Emile Mosseri’s lush ‘Last Man’ score swirls over a fairy-tale-like story

Share via

“The Last Black Man in San Francisco” is set in the modern day, but it sings like an old fable. And Emile Mosseri, making his feature film solo scoring debut, wrote a fairy-tale score to match.

Director Joe Talbot, also making his feature debut, envisioned the true-ish story of his friend Jimmie Fails — who squats in a grand old house that he claims was built by his grandfather — as a tale about a deposed prince exiled from his castle. Everyday moments in a rapidly gentrifying American city are stylized and slowed down, heightened and infused with operatic import.

“It’s a movie about dreams, and your imagination, and nostalgia,” said Talbot, “and those things, in our hearts, I think can feel so big. If there was a way to tap into that musically, it was going to be important.”


The movie was “a composer’s dream,” said Mosseri. “There are a lot of scenes in this film that are big montages, with these beautiful images of San Francisco. I felt lucky to get that kind of opportunity, to score scenes that cried out for music in that way.”

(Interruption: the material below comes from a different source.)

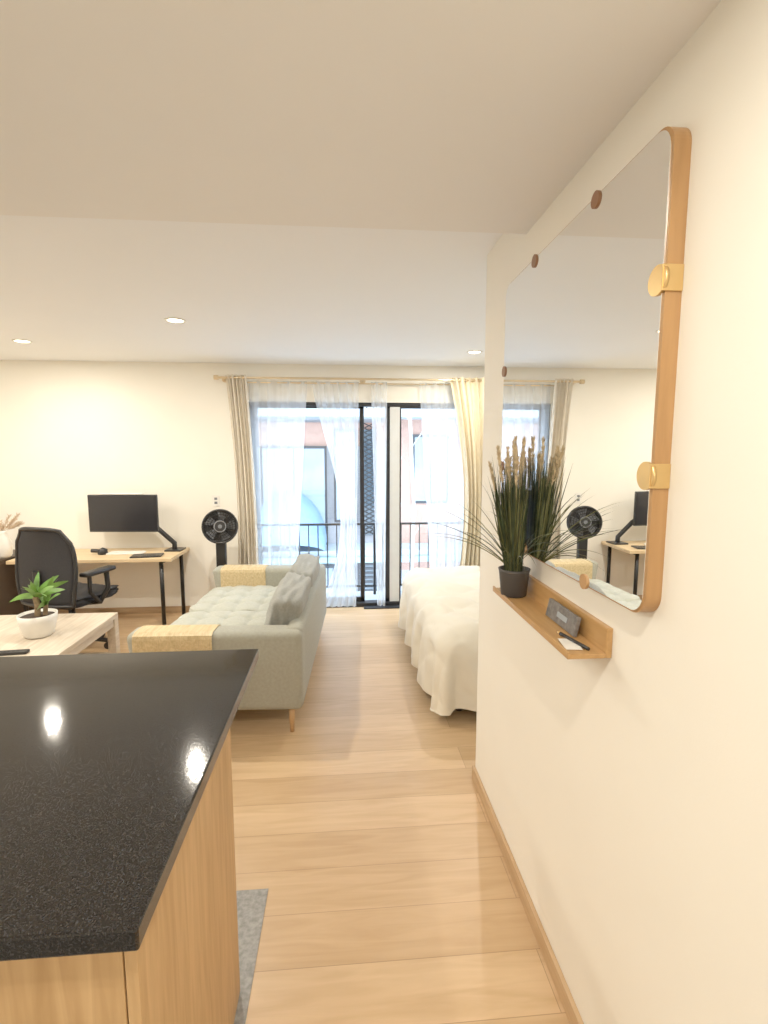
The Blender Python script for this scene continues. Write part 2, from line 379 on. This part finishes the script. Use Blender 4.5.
# ---------------------------------------------------------------- sofa
s=grp('sofa'); SP=(-.25,2.72); SA=R(-2.6)
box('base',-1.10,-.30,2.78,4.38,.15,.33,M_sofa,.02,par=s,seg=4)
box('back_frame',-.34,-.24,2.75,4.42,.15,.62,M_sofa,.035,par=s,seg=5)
for nm,y0 in (('arm_near',2.70),('arm_far',4.27)):
    o=box(nm,-1.18,-.238,y0,y0+.17,.15,.61,M_sofa,.04,par=s,seg=5)
    for v in o.data.vertices:   # flare the arm front
        if v.co.x<0: v.co.x+= -.03*(v.co.z/.235) 
for i,y in enumerate((2.87,3.57)):
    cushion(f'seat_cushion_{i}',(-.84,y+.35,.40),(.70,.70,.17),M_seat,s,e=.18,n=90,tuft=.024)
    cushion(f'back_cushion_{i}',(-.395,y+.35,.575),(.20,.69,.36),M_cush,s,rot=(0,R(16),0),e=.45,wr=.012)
for i,(x,y) in enumerate(((-1.06,2.80),(-.31,2.76),(-1.06,4.34),(-.31,4.36))):
    cyl(f'leg_{i}',(x,y,.0),(x,y,.16),.012,M_leg,.02,par=s)
pivot_rot(s,SP,SA)
def armmat(name,x0,x1,y0,y1,ztop,drop):
    o_=grp(name); n=int((x1-x0)/.012)
    prof=[(y0-.008,ztop-drop),(y0-.008,ztop-.03),(y0-.002,ztop-.008),(y0+.03,ztop+.006),(y1-.03,ztop+.006),(y1+.002,ztop-.008),(y1+.008,ztop-.03),(y1+.008,ztop-.10)]
    bm=bmesh.new()
    for i in range(n):
        a=x0+i*.012; bb=a+.0105; pr=None
        for (yy,zz) in prof:
            c=(bm.verts.new((a,yy,zz)),bm.verts.new((bb,yy,zz)))
            if pr: bm.faces.new((pr[0],pr[1],c[1],c[0]))
            pr=c
    o=add('slats',bm,M_bamboo,o_); md=o.modifiers.new('t','SOLIDIFY'); md.thickness=.004; pivot_rot(o_,SP,SA); return o_
armmat('bamboo_armrest_mat',-1.16,-.72,2.70,2.87,.61,.18)
armmat('bamboo_armrest_mat',-1.13,-.74,4.27,4.44,.61,.19)

# ---------------------------------------------------------------- bed
bd=grp('bed')
X0,Y0,Y1=.66,2.90,4.42; ZT=.535
box('bed_frame',X0+.04,2.66,Y0+.02,Y1-.02,.16,.30,M_dark,.01,par=bd)
box('mattress',X0+.02,2.66,Y0,Y1,.30,.485,M_plastic,.05,par=bd,seg=4)
for i,(x,y) in enumerate(((X0+.05,Y0+.03),(X0+.09,Y1-.07),(2.6,Y0+.07),(2.6,Y1-.07))): cyl(f'leg_{i}',(x,y,0),(x,y,.17),.025,M_dark,par=bd)
bm=bmesh.new(); NX,NY=150,190; g=[]; ov=.53; r=.13
for i in range(NX+1):
    row=[]
    sx=X0-ov+(2.6-X0+ov)*i/NX
    for j in range(NY+1):
        sy_=Y0-ov+(Y1-Y0+2*ov)*j/NY
        dx=max(0,X0-sx); dy=max(0,Y0-sy_) ; dyy=max(0,sy_-Y1)
        ey=dy if dy>0 else -dyy
        dd=math.hypot(dx,ey); cx=max(sx,X0); cy=min(max(sy_,Y0),Y1)
        if dd>1e-6:
            ux,uy=dx/dd,ey/dd
            dd=min(dd,ov*1.04)
            if dd<r*math.pi/2: out=r*math.sin(dd/r); dn=r*(1-math.cos(dd/r))
            else:
                e_=dd-r*math.pi/2; out=r+e_*.06; dn=r+e_*.98
            per=(cx*1.0+cy*1.0)+math.atan2(uy,ux)*.25
            k_=min(1,max(0,(dn-.05)/.25))
            out+=k_*(.022*math.sin(per*17)+.012*math.sin(per*31+1))
            p=Vector((cx-ux*out,cy-uy*out,ZT-dn))
        else: p=Vector((cx,cy,ZT))
        q=Vector((sx,sy_,0))
        h=noise.fractal(q*2.2,.9,2.2,3)*.022+abs(noise.noise(q*4+Vector((3,1,0))))*.02
        # soft diagonal creases in the cloth
        wv=noise.noise(q*1.7+Vector((9,4,0)))*.12
        cr=abs(math.sin((sx*1.0+sy_*.75+wv)*11)); h+=.017*(cr**.4)-.010
        cr=abs(math.sin((sx*.6-sy_*1.0+wv)*8)); h+=.014*(cr**.4)-.009
        if dd>1e-6 and p.z<ZT-.1: p.x-=h*.6; p.y-=h*.3
        else: p.z+=h+.02*(1-min(1,dd/.1))
        p.z=max(p.z,.045)
        row.append(bm.verts.new(p))
    g.append(row)
for a,b2 in zip(g,g[1:]):
    for j in range(NY): bm.faces.new((a[j],a[j+1],b2[j+1],b2[j]))
o=add('duvet',bm,M_duvet,bd,smooth=True)
for j,y in enumerate((3.3,4.05)): cushion(f'pillow_{j}',(2.35,y,.68),(.42,.62,.16),M_duvet,bd,e=.6)

# ---------------------------------------------------------------- coffee table
t=grp('coffee_table')
tx0,tx1,ty0,ty1=-2.55,-1.70,2.80,3.80
box('top',tx0,tx1,ty0,ty1,.375,.41,M_white_wood,.003,par=t)
for i,(x,y) in enumerate(((tx0,ty0),(tx1-.06,ty0),(tx0,ty1-.06),(tx1-.06,ty1-.06))): box(f'leg_{i}',x,x+.06,y,y+.06,0,.375,M_white_wood,.003,par=t)
for i,x in enumerate((tx0+.01,tx1-.05)): box(f'side_rail_{i}',x,x+.04,ty0+.06,ty1-.06,.32,.375,M_white_wood,par=t)
for i,y in enumerate((ty0+.01,ty1-.05)): box(f'end_rail_{i}',tx0+.06,tx1-.06,y,y+.04,.32,.375,M_white_wood,par=t)
box('lower_shelf',tx0+.05,tx1-.05,ty0+.05,ty1-.05,.10,.12,M_white_wood,par=t)
rc=grp('remote_control',(-2.00,3.03,.4105),R(5)); box('body',-.11,.11,-.025,.025,0,.018,M_black,.005,par=rc)
for i in range(6): box(f'button_{i}',-.07+i*.024,-.058+i*.024,-.006,.006,.018,.020,M_pot,par=rc)
pp=grp('potted_dracaena',(-2.00,3.34,.4105))
lathe('pot',[(.070,0),(.085,.012),(.110,.11),(.112,.148),(.104,.148),(.10,.13),(.0001,.128)],M_potw,pp)
lathe('soil',[(.0001,.12),(.099,.132),(.0001,.134)],M_soil,pp)
tube('cane_1',[(0,0,.12),(.005,0,.2),(-.004,.0,.26)],.018,M_cane,pp); tube('cane_2',[(.035,.02,.12),(.045,.02,.2)],.014,M_cane,pp)
bm=bmesh.new()
for base,n in (((-.004,0,.26),12),((.045,.02,.2),6)):
    for i in range(n):
        a=i*2.4+random.random()*.5; el=random.uniform(.35,1.4)
        ribbon(bm,base,(math.cos(a)*math.cos(el),math.sin(a)*math.cos(el),math.sin(el)),random.uniform(.13,.21),.042,random.uniform(.5,1.3))
add('leaves',bm,M_leaf,pp)

# ---------------------------------------------------------------- desk + things
DZ=.67
dk=grp('desk')
box('desktop',-2.92,-1.53,4.50,5.04,DZ-.03,DZ,M_ash,.003,par=dk)
for i,(x,y) in enumerate(((-1.64,4.56),(-1.60,4.99),(-2.82,4.56),(-2.84,4.99))): cyl(f'leg_{i}',(x,y,0),(x+(.0),y,DZ-.03),.018,M_blackm,par=dk)
box('leg_brace_r',-1.64,-1.61,4.56,4.99,DZ-.05,DZ-.03,M_blackm,par=dk); box('leg_brace_l',-2.84,-2.81,4.56,4.99,DZ-.05,DZ-.03,M_blackm,par=dk)
mn=grp('monitor',(-2.05,4.82,1.04),R(-4))
box('housing',-.32,.32,-.012,.018,-.175,.175,M_black,.006,par=mn)
box('screen',-.312,.312,-.0135,-.0122,-.160,.168,M_screen,par=mn)
box('rear_hump',-.12,.12,.018,.06,-.10,.10,M_black,.01,par=mn)
box('mount_plate',.02,.12,.06,.075,-.06,.06,M_blackm,par=mn)
tube('arm_lower',[(.42,.10,-.365),(.42,.10,-.30),(.24,.13,-.15)],.024,M_blackm,mn); tube('arm_upper',[(.24,.13,-.15),(.09,.085,.0)],.02,M_blackm,mn)
box('stand_base',.35,.50,.02,.18,-.3695,-.355,M_blackm,.004,par=mn)
box('light_bar',-.20,.20,-.02,.02,.177,.190,M_plastic,.004,par=mn)
kb=grp('keyboard',(-2.02,4.76,DZ+.0005)); box('case',-.16,.16,-.055,.055,0,.012,M_plastic,.004,par=kb)
for r_ in range(4):
    for c_ in range(12): box(f'key_{r_}_{c_}',-.15+c_*.025,-.129+c_*.025,-.045+r_*.024,-.025+r_*.024,.012,.016,M_potw,par=kb)
wb=grp('webcam_speaker',(-2.22,4.74,DZ+.0005)); lathe('body',[(.04,0),(.045,.012),(.04,.025),(.04,.045),(.001,.065)],M_black,wb)
tube('arm',[(0,0,.03),(-.10,0,.035)],.018,M_black,wb)
tb=grp('tablet',(-1.78,4.62,DZ+.0005),R(8)); box('body',-.13,.13,-.075,.075,0,.012,M_black,.003,par=tb)
box('glass_face',-.12,.12,-.067,.067,.012,.0128,M_screen,par=tb)
sc=grp('storage_cabinet'); 
box('carcass_top',-3.75,-2.95,4.40,5.0,.65,.68,M_dark,.003,par=sc); box('side_l',-3.75,-3.73,4.40,5.0,0,.65,M_dark,par=sc); box('side_r',-2.97,-2.95,4.40,5.0,0,.65,M_dark,par=sc)
for i in range(4): box(f'shelf_{i}',-3.73,-2.97,4.42,5.0,.04+i*.18,.06+i*.18,M_oak,par=sc)
box('back_panel',-3.73,-2.97,4.98,5.0,.02,.65,M_dark,par=sc)
vz=grp('pampas_vase',(-3.00,4.60,.681))
lathe('vase',[(.05,0),(.07,.03),(.075,.11),(.055,.18),(.038,.22),(.042,.24),(.034,.24),(.03,.20)],M_potw,vz)
bm=bmesh.new()
for i in range(16):
    a=random.random()*6.28; el=random.uniform(.35,1.3); L=random.uniform(.15,.24)
    dd=Vector((math.cos(a)*math.cos(el),math.sin(a)*math.cos(el),math.sin(el)))
    ribbon(bm,(0,0,.22),dd,L,.003,.25)
    for q_ in range(80):
        t_=random.uniform(.35,1); ribbon(bm,Vector((0,0,.22))+dd*L*t_-Vector((0,0,.03*t_)),dd+Vector((random.uniform(-1,1),random.uniform(-1,1),random.uniform(-.5,.8)))*.6,.035,.004,.4,seg=2)
add('plumes',bm,M_pampas,vz)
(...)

Taking inspiration from European composers like Michael Nyman and Georges Delerue, Mosseri “romanticized” the city with its own impressionistic identity — swirling woodwinds, shivering strings and regal brass.

He wrote a main theme for the friendship between Jimmie and Montgomery (Jonathan Majors), which reflects the special tenderness and intimacy they share. Organ and gospel-like choir support the spiritual connection between Jimmie and his old house, and the voice of Ralph Cato soars above the skyline with a wordless requiem. Cato’s baritone is the ghost of Jimmie’s grandfather, in a way — and a lament for the city’s loss of the non-rich and the non-white.

“It’s hard to imagine this movie without Emile’s music at this point,” said Talbot. “It’s just such an integral part of the feeling that people walk away with when they see it.”

Mosseri, 34, grew up in New York and studied film scoring at Berklee College of Music. He spent several years making music and touring with his indie band, the Dig, before contributing additional music to Terence Nance’s 2012 film, “An Oversimplification of Her Beauty.”

He scored Nance’s HBO series, “Random Acts of Flyness,” which is where Talbot first heard his music. The director grew up loving overt, melodic scores by the likes of Nyman and Danny Elfman, and “the movie scores of my childhood and my teen years, I think, made me want to make movies as much as any directors,” Talbot said.

“I always loved big movie scores,” the director continued. “When you’re making your first movies, and you try to score them with something big — you take a piece of music from some famous movie — it’s always sort of embarrassing, because your first films don’t quite earn that big, powerful score.”

For “Last Black Man,” which premiered to rave reviews and the directing award at Sundance, “I dreamed and hoped that we could create something that would justify having a big score,” Talbot said.


“I always thought of this movie as a modern-day epic,” said Mosseri. “It’s a tragedy; it’s a classic story. So you want the music to feel classic.”

This being a low-budget film, the score’s 25-piece string section was recorded in Budapest. Brass, woodwinds, piano and vocals were recorded in L.A. and New York.

Big, expressive, tuneful scores like this aren’t too common anymore, at least in Hollywood. (“Marriage Story” by Randy Newman, Mosseri’s hero, is a rare exception.) But there are young, up-and-coming filmmakers like Talbot who believe in the power of “great movie scores that outlast the movies that they’re from.”

“You want to walk up to that line where you make somebody feel something, and write emotive music,” Talbot said, “but without crossing it into a place that’s cheesy or saccharine in any way.”

Mosseri recently scored Miranda July’s crime drama, “Kajillionaire,” and is working on the second season of the Amazon series “Homecoming.” Talbot is excited to work with the composer again, and include him even earlier in the process.

“I’m so inspired by what Emile wrote for this movie that, now, I don’t want to make a film that can’t incorporate big, lush music,” Talbot said. “Every potential story that I’m thinking about making into the next film has to be able to, in some ways, be built around music that Emile’s going to write.”